In eight years, Ronald Reagan appointed 49 percent of the federal judiciary; Bill Clinton appointed 43 percent. Clint Bolick says the power to nominate federal judges has become “the grand prize in presidential elections,” because presidents now choose appointees with special attention to judicial philosophy, and because human longevity has increased.

In his lapidary new book “Two-Fer: Electing a President and a Supreme Court,” Bolick, of the Hoover Institution at Stanford and the Goldwater Institute in Phoenix, notes that Reagan was especially systematic and successful in appointing judges who would not surprise him, and his successors have emulated him. Since Barack Obama appointed Elena Kagan to replace John Paul Stevens, whose liberalism surely surprised his appointer, Gerald Ford, the court’s liberals are all Democratic appointees, the conservatives all Republican appointees, and both cohorts frequently are cohesive in important cases.

The average tenure of justices has grown from eight years in the young Republic to 24.5 years today. There have been four presidencies since Reagan’s, but two of his Supreme Court appointees, Antonin Scalia and Anthony Kennedy, still serve. Of the dozen justices confirmed since 1972, only one, Ruth Bader Ginsburg, was 60 when appointed. If Clarence Thomas, who was 43 when nominated, continues to the same age as the justice he replaced (Thurgood Marshall, 83) he will serve 40 years, eclipsing the court record of 36 (William Douglas).

Since Thomas replaced Marshall 21 years ago, no appointee has altered the court’s balance: Four liberals replaced liberals and two conservatives replaced conservatives. Today, however, two conservatives (Scalia and Kennedy) and two liberals (Ginsburg and Stephen Breyer) are in their 70s. So if Obama wins he may be able to create a liberal majority; if Romney wins he may be able to secure a conservative majority for a generation.
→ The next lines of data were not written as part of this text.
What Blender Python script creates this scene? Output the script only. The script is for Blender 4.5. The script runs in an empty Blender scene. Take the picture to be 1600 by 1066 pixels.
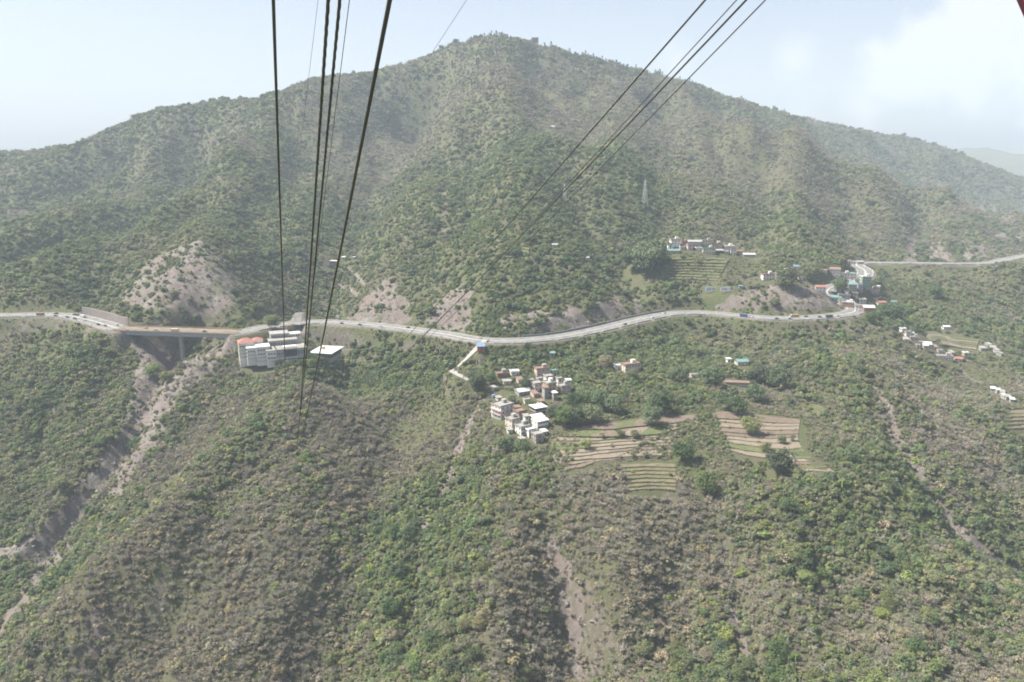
import bpy, bmesh, math, random
import numpy as np
from mathutils import Vector, Matrix

SC = bpy.context.scene
COL = SC.collection
RND = random.Random(7)
NR = np.random.default_rng(11)

# ------------------------------------------------------------------ camera, sky, sun, exposure
F_PX = 1256.0                       # focal length in pixels of the 1600 px wide photograph
PITCH = math.radians(14.0)
CAMZ = 320.0
cam_d = bpy.data.cameras.new('camera'); cam = bpy.data.objects.new('camera', cam_d); COL.objects.link(cam)
cam_d.sensor_width = 36.0; cam_d.lens = 36.0*F_PX/1600.0
cam_d.clip_start = 0.1; cam_d.clip_end = 60000
cam.location = (0, 0, CAMZ); cam.rotation_euler = (math.radians(90)-PITCH, 0, 0)
SC.camera = cam

SUN_EL = math.radians(54); SUN_AZ_VEC = Vector((-math.cos(math.radians(6)), math.sin(math.radians(6)), 0))
sun_dir = (SUN_AZ_VEC*math.cos(SUN_EL) + Vector((0, 0, math.sin(SUN_EL)))).normalized()
sd = bpy.data.lights.new('sun', 'SUN'); so = bpy.data.objects.new('sun', sd); COL.objects.link(so)
sd.energy = 3.6; sd.angle = math.radians(0.6); sd.color = (1.0, 0.945, 0.845)
so.rotation_euler = sun_dir.to_track_quat('Z', 'Y').to_euler()

W = bpy.data.worlds.new('World'); SC.world = W; W.use_nodes = True
nt = W.node_tree; nt.nodes.clear()
def N(tree, typ, **kw):
    n = tree.nodes.new(typ)
    for k, v in kw.items(): setattr(n, k, v)
    return n
wo = N(nt, 'ShaderNodeOutputWorld'); bg = N(nt, 'ShaderNodeBackground')
sky = N(nt, 'ShaderNodeTexSky', sky_type='NISHITA')
sky.sun_disc = False; sky.sun_elevation = SUN_EL; sky.altitude = 900
sky.sun_rotation = math.atan2(sun_dir.x, sun_dir.y)
sky.air_density = 1.0; sky.dust_density = 2.6; sky.ozone_density = 1.5
bg.inputs['Strength'].default_value = 0.05
# cumulus banks by direction: noise broken outlines, denser low in the sky
tc = N(nt, 'ShaderNodeTexCoord'); 
cn = N(nt, 'ShaderNodeTexNoise'); cn.inputs['Scale'].default_value = 13.0; cn.inputs['Detail'].default_value = 7; cn.inputs['Roughness'].default_value = .56
nt.links.new(tc.outputs['Generated'], cn.inputs['Vector'])
def wmath(op, a, b=None, clamp=False):
    m = N(nt, 'ShaderNodeMath', operation=op); m.use_clamp = clamp
    for i, v in enumerate((a, b)):
        if v is None: continue
        if isinstance(v, (int, float)): m.inputs[i].default_value = v
        else: nt.links.new(v, m.inputs[i])
    return m.outputs[0]
def px_dir(px, py):
    a = (px-800)/F_PX; b = -(py-533)/F_PX
    return Vector((a, math.cos(PITCH)+b*math.sin(PITCH), -math.sin(PITCH)+b*math.cos(PITCH)))
mask = None
def cloud(px, py, rad, soft):
    d = px_dir(px, py).normalized()
    dp = N(nt, 'ShaderNodeVectorMath', operation='DOT_PRODUCT'); nrm = N(nt, 'ShaderNodeVectorMath', operation='NORMALIZE')
    nt.links.new(tc.outputs['Generated'], nrm.inputs[0]); nt.links.new(nrm.outputs[0], dp.inputs[0]); dp.inputs[1].default_value = d
    ang = wmath('ARCCOSINE', dp.outputs['Value'])
    r = wmath('DIVIDE', ang, rad/F_PX)
    v = wmath('ADD', wmath('SUBTRACT', 1.0, r), wmath('MULTIPLY', wmath('SUBTRACT', cn.outputs['Fac'], .5), 2.2))
    return wmath('MULTIPLY', v, 1.0/soft, clamp=True)
for args in ((1550, 15, 105, .35), (1660, 50, 130, .4), (1465, 62, 70, .35), (1405, 122, 62, .45), (1350, 168, 44, .9), (1570, 150, 60, 2.4), (1240, 95, 36, 1.3), (1060, 95, 30, 1.8), (1250, 178, 46, 2.2),
             (-900, 20, 200, .5), (2500, 60, 260, .5), (2100, 120, 120, .8), (1900, -500, 200, .6), (-400, -700, 260, .7)):
    c = cloud(*args); mask = c if mask is None else wmath('MAXIMUM', mask, c)
mx = N(nt, 'ShaderNodeMix', data_type='RGBA')
nt.links.new(wmath('MULTIPLY', mask, .8), mx.inputs[0]); tint = N(nt, 'ShaderNodeMix', data_type='RGBA', blend_type='MULTIPLY'); tint.inputs[0].default_value = 1; tint.inputs['B'].default_value = (1.02, .965, .985, 1); nt.links.new(sky.outputs[0], tint.inputs['A']); hsv = N(nt, 'ShaderNodeHueSaturation'); hsv.inputs['Saturation'].default_value = .62; nt.links.new(tint.outputs['Result'], hsv.inputs['Color']); nt.links.new(hsv.outputs[0], mx.inputs['A']); mx.inputs['B'].default_value = (6.3, 6.35, 6.4, 1)
nt.links.new(mx.outputs['Result'], bg.inputs['Color']); nt.links.new(bg.outputs[0], wo.inputs[0])

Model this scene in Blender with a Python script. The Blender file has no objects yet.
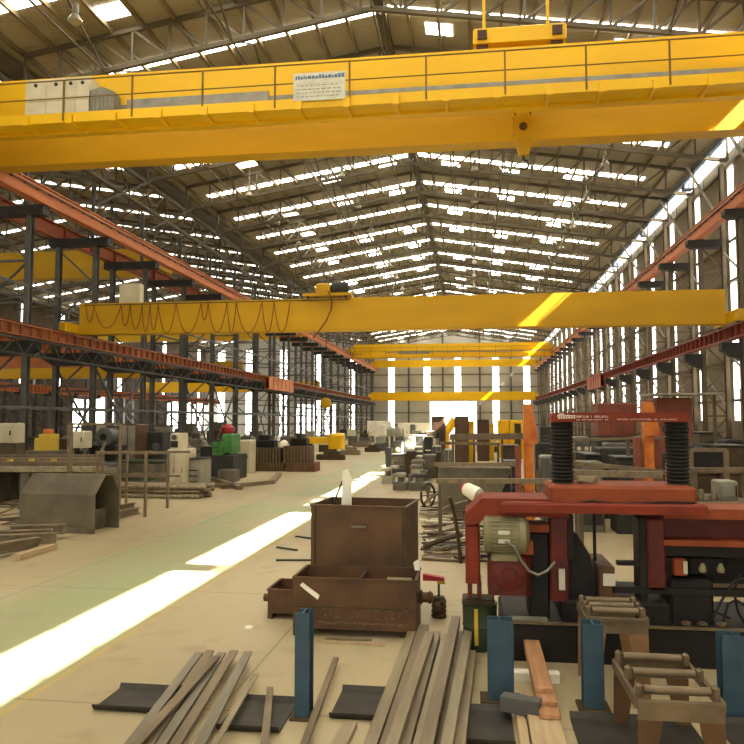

And, Bolick hopes, a conservative majority might rectify the court’s still-reverberating mistake in the 1873 Slaughterhouse cases. It then took a cramped view of the 14th Amendment’s protection of Americans’ “privileges or immunities,” saying these did not include private property rights, freedom of contract and freedom from arbitrary government interference with the right to engage in enterprise. This led in the 1930s to the court formally declaring economic rights to be inferior to “fundamental” rights. This begot pernicious judicial restraint – tolerance of capricious government abridgements of economic liberty.

One hopes Romney knows that on today’s court the leading advocate of judicial “restraint” is the liberal Breyer, who calls it “judicial modesty.” Contemporary liberalism regards government power equably, so the waxing of the state seems generally benign. Yet Romney promises to appoint “restrained” judges. If, however, the protection of liberty is the court’s principal purpose, it must not understand restraint as a dominant inclination to (in the language of Romney’s website) “leave the governance of the nation to elected representatives.”

Such as those elected representatives who imposed Obamacare’s individual mandate? Or those representatives who limited (with the McCain-Feingold law) the freedom of political speech of persons acting as individuals? Or those who limited (with the law Citizens United overturned) the speech rights of people associated in corporations? Or those who seized private property under eminent domain not for a clear “public use” but for any “public benefit” that enriches government? (This abuse was ratified by a “restrained” court majority in Kelo v. New London.)

“When courts fail to enforce the Constitution,” Bolick writes, “typically they say that the proper recourse is through democratic processes – which offers hollow comfort given that presumably it was democratic processes that created the constitutional violation in the first place.” As Madison warned: “Wherever the real power in a government lies, there is the danger of oppression,” and in this nation “the real power lies in the majority of the community.”

Although Hamilton called the judiciary the “least dangerous” branch because it has “neither force nor will, but merely judgment,” it is dangerous to liberty when it is unreasonably restrained. One hopes Romney recognizes that judicial deference to elected representatives can be dereliction of judicial duty.